MANILA, Philippines - The Rizal Commercial and Banking Corp. (RCBC) have reported a 32.9-percent decline in consolidated net income, or from P3.21 billion in 2007 to P2.15 billion last year.
Principal factor for the income decline was lower treasury gains.
“2008 was a challenging year as interest rates spiked in July 2008. We also locked in our gains early in 2007 because of expected volatility in 2008. The strategy gave us our 56-percent increase in net income in 2007,” Lorenzo V. Tan, RCBC president and chief executive officer, told The STAR.
Tan pointed out nonetheless that core earnings from lending and fee income activities continue to grow.
“We are pleased with the momentum in our corporate, SME and consumer businesses. Our distribution through branches, ATMs, and electronic channels has grown the past two years allowing us to serve a million new customers,” he added.
Interest income from loans grew by 13.6 percent on aggressive expansion of its loan portfolio in the various market segments.
Fees and commissions likewise increased by 37 percent, with the bank’s ongoing strategy to not only increase its number of customers but the volume in remittances, trust and other services that generate fee income.
This income contributor may not account for a huge portion of overall income but its continuous growth will defend grow versus the poor investment climate this year.
RCBC is a major player in the remittance business with a wide presence overseas through remittance subsidiaries and tie-ups in North America, Europe and Hong Kong. It is a member of the Yuchengco Group of Companies.
The bank’s number of customers surged to 1.8 million as of 2008.
“Our final figures reflect the effects of ongoing developments in the global economy. But we are keeping our eyes focused on achieving our long-term goals for RCBC,” Tan added.
Total consolidated resources grew by 12 percent to P268 billion last year, for a P29-billion increase from the P239 billion in 2007.
Deposits grew to P196.23 billion, or 11.5 percent better than P 175.92 billion realized in 2007.

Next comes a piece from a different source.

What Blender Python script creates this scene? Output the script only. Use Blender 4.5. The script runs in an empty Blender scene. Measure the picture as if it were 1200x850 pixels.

Driven by higher loan volumes to corporates and small and medium enterprises (SMEs), total net loans and receivables increased by 40 percent, from P 117.19 billion in 2007 to P164.41 billion last year. Loans of RCBC Savings Bank, which are predominantly consumer loans, grew by 20.4 percent.
Non-performing loans (NPL) ratio declined from the 6.12 percent in 2007 to 2.54 percent in 2008.
Capital adequacy ratio (CAR), or the bank’s ability to absorb more risks, stood at 17.30 percent end 2008, well above the 10-percent minimum requirement of monetary regulators.
RCBC continued to expand its customer reach via traditional bricks and mortar as well as the electronic channels. Bank clients may now access their accounts and conduct basic banking services over the Internet through RCBC Access One.
At the start of 2009, the bank’s branch network stood at 324 or 23 more than its total network in 2007. This includes the continuing integration of the remaining nine Merchant bank branches into the RCBC network. Merchant’s Bank was acquired by RCBC last May 2008 in line with the general strategy of the company to focus its acquisitions of small and medium-sized banks.
Conversely, the automated teller machine (ATM) network grew to 380.